The fact that people don’t notice that it’s a front pack sounds good, but it’s not. After chatting with someone on the street for awhile they’ll say: “hey, you’ve got a baby in there!” And then they confirm my worst suspicion: that they thought I was wearing a backpack on my front! Like a tourist! Which I am, of course, but not that kind of tourist! The kind who worries about thieves silently tiptoeing up from behind, slitting open the backpacks (like the gypsies in Rome do right?) and grabbing all their belongings.

I don’t get it. Two little legs dangling down from my waist?

Anyway, it’s left me contemplating why backpacks are so much cooler than front packs? I mean, even if you wear a baby on your back, it looks way cooler.  Maybe it’s to do with how even small babies look huge when carried in front packs. Something to do with squashing down the height of the person carrying them or something; widening them out. The way they sit make your hips jut back a bit, encouraging a slight waddle.

I should say that the front pack is highly convenient in a city like NY, where most subway stations don’t have elevators, so if you’re using a stroller you’re carrying it and the child up flights and flights of stairs. But as a parent who cares somewhat about outfits and aesthetics, it’s a bit of a rock and a hard place: front pack or stroller? Lose lose.

Anyway, I finally cracked and asked my husband to wear it for a while – so I could be free of the front backpack look for a day and it actually made me feel worse seeing him in it.
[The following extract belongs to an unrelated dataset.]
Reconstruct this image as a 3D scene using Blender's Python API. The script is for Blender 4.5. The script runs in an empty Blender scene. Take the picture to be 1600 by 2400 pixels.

Not that other guys don’t like great in theirs; it’s just not his style. Something about the way people glance at him when he’s wearing it. I know we’re not really supposed to say anything about how men look in front packs that’s anything other than really positive – so I’m hesitant. Instead I’ll just relay the words of the super cool Latino corner store proprietor across the road from our Bed-Stuy sublet. “Eh,” he said to Tameem, when he stopped in on his way home with Ayah. “You eva seen the angova?

Yeah, you look like that guy in the angova.” Ouch. Zach Galifianakis.

My dad came up with another one for him on Skype the other day: “You look like Che Guevara in a front pack."

How could they do that to Che Guevara?